Por ser uma cidade modernista, Brasília teve, desde o nascedouro, um planejamento voltado preferencialmente para carros, em detrimento de uma mobilidade ativa, que priorizasse pessoas. Infelizmente, o pensamento do urbanista que planejou a capital, Lúcio Costa, não vingou, quando disse que os veículos individuais seriam domesticados. Ocorreu o contrário: eles se expandiram e ocuparam todos os espaços, até mesmo dos pedestres, que ficaram sem calçadas, transformadas que foram em estacionamentos.
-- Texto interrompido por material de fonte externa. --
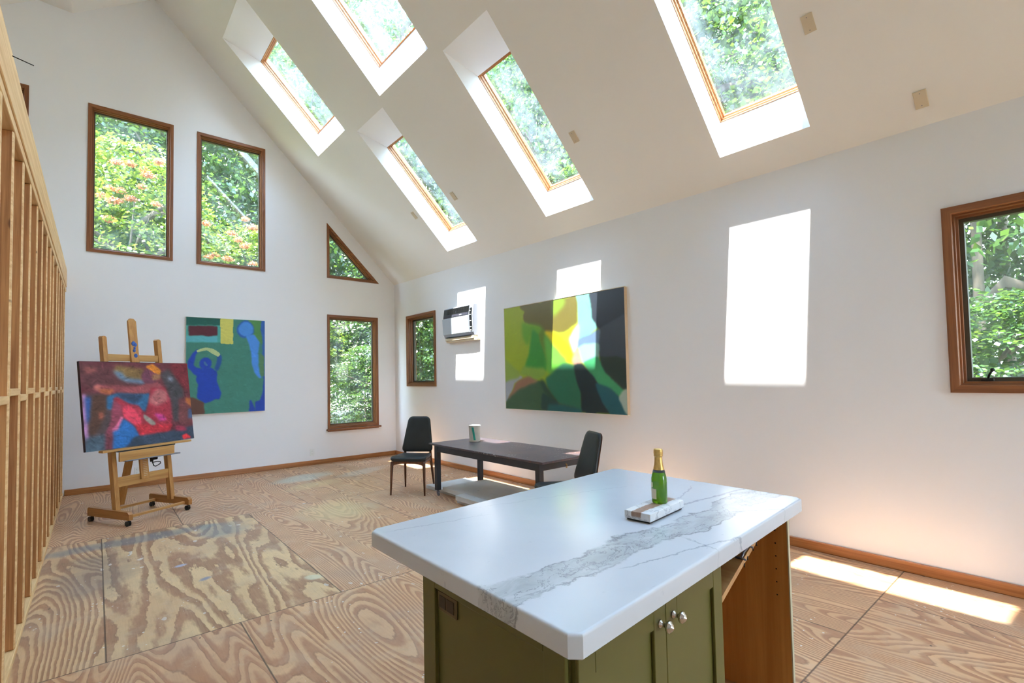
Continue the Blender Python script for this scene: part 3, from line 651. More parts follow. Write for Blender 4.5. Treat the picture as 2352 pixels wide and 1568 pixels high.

A opção rodoviarista tem gerado incontáveis custos para a saúde pública. Em 2015, o Inesc fez um estudo do orçamento da mobilidade e um exercício para ver o quanto é gasto do orçamento da saúde com acidentes de trânsito. E quando comparamos os gastos dentro do orçamento temático da mobilidade, o dado é bastante relevante, pois se gasta muito mais com o atendimento aos acidentados do que com campanhas preventivas. Estimou-se que o gasto com a educação foi de cerca de 10% em relação ao gasto com acidentes, mesmo que não se tenha números precisos, visto que os acidentes são subnotificados.
Fica-se no eterno dilema de que, enquanto o transporte público não for adequado, não é possível adotar medidas de restrição ao uso do automóvel. O que não percebem é que esse mesmo sistema ‘inadequado’ funciona para cerca de 1 milhão de pessoas que se deslocam diariamente de transporte coletivo no DF, sem contar com as mais de 200 mil pessoas que moram no entorno e se deslocam para o Plano Piloto todos os dias.
Além disso, há uma ilusão vendida pela indústria do automóvel, de que o motorista sempre encontrará ruas vazias, passando assim sensação de uma falsa liberdade para quem usa o carro; ou mesmo de status por possuir um bem como um automóvel, que dialoga com a sociedade de consumo, “para se ter sucesso é preciso ter um carro potente”. No entanto, também já se sabe que a redução da velocidade nas cidades é uma necessidade não só de humanização do espaço público, como também de fruição do trânsito.
Os sucessivos governantes do DF continuam achando que é mais fácil repetir os mesmos erros do que inovar para tornar Brasília uma cidade mais humana. Por terem mandatos de quatro anos, os governantes preferem não enfrentar a cultura arraigada de que todas as pessoas devem ter carros particulares e infraestrutura adequada para a sua circulação. E, em vez de criarem campanhas educativas e políticas de restrição do uso dos automóveis, para a implantação de uma nova cultura mais humanizada, preferem continuar apostando no que a maior parte da população acredita ser o melhor caminho, até por não terem experimentado outras formas.
Com relação ao Plano Piloto, onde há durante o dia uma intensa circulação de pessoas de diversas partes do DF, é preciso superar a leitura de que o tombamento não permite alterar o seu traçado. Ora, uma das diretrizes do tombamento é a “circulação livre de pedestres garantida pela ausência de barreiras de qualquer natureza, até mesmo cercas-vivas, nos pilotis e espaços públicos”. No entanto, é necessário que a população e o governo se conscientizem que uma via, onde a velocidade permitida é de 80 km/h, como o Eixão, que corta todo Plano Piloto, é um muro que separa a cidade em duas. A ausência de iluminação pública e segurança também são barreiras, especialmente para as mulheres, para quem a cidade é mais perigosa.
A semana da mobilidade e o dia mundial sem carro é um momento de, coletivamente, a população e governo refletirem sobre outras possibilidades de cidades, mais inclusivas, mais democráticas, mais humanizadas. Para pessoas, não para carros.